Sophomore Wins Engineering Presentation Contest

Mechanical engineering major Adrian Rodriguez recently won an engineering contest that recognizes outstanding speaking and presentation skills. Rodriguez won the Institution of Engineering & Technology’s regional Present Around the World competition on March 28 in Los Angeles, and will move on to the next level of competition this summer in Trinidad and Tobago.

Rodriguez, who is from Pasadena, said he’s not comfortable with public speaking. But when he heard about the contest and the potential trip to Trinidad, he decided to try. Over two months, he devised an engineering product — a re-engineered chain ring for a bicycle to improve peddling efficiency — and worked on his presentation.

The contest doesn’t reward the invention, only how the contestant presents it.

“I was really out of my comfort zone,” Rodriguez said. “I’m OK in small groups, but I need to practice presenting to larger groups. That’s important as an engineer. You can have the greatest idea, but if you can’t explain it to people no one will know about it.”

While working in the lab, friends often stopped and asked questions. “That was helpful to practice explaining it,” he said. “I had to get the concept across in simple terms. All of my friends really helped with that.”

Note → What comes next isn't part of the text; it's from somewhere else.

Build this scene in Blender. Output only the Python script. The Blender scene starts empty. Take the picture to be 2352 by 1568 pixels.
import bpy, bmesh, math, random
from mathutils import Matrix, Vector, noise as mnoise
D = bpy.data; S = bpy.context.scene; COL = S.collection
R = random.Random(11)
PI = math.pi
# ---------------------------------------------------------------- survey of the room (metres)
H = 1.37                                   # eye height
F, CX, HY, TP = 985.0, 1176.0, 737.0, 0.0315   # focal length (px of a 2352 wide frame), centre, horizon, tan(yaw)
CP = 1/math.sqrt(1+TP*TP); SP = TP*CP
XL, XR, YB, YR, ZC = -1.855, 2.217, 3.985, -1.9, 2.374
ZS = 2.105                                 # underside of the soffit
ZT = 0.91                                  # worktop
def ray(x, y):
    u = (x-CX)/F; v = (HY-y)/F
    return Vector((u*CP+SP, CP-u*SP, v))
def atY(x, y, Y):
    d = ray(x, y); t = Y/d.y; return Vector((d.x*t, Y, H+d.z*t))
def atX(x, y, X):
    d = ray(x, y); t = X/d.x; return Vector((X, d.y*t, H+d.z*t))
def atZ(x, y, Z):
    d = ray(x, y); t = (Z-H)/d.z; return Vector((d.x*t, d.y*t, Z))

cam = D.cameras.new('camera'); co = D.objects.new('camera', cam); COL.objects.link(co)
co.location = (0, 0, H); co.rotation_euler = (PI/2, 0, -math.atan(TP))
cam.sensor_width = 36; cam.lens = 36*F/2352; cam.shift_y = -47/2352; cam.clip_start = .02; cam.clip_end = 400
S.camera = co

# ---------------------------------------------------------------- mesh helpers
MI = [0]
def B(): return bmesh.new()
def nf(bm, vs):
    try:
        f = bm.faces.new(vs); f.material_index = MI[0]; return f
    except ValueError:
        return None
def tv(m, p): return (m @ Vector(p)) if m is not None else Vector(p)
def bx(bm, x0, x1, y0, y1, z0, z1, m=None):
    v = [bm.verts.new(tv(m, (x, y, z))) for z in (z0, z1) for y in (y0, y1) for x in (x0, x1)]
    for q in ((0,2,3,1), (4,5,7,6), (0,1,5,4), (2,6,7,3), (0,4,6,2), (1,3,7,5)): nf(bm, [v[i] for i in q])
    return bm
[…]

The 19-year-old wowed the judges, beating competitors who had more engineering experience.

Judges were impressed by “his knowledge and understanding of the topic he chose and the commercial considerations,” said Richard Tregaskes, chairman of the IET’s Southern California Local Network. “Adrian is quiet and introverted. But the whole purpose of Present Around the World is to give young engineers and potential engineers the confidence to speak up. It’s all about communication.”

Rodriguez said his Loyola Marymount University education is helping shape his approach to engineering studies. One reason he chose the school was because the mission statement encourages responsible citizenship.

“I remember it said something about using your knowledge for others,” he said. “As an engineer you want to be constructive in helping people do things easier or better, and I think that’s exciting.”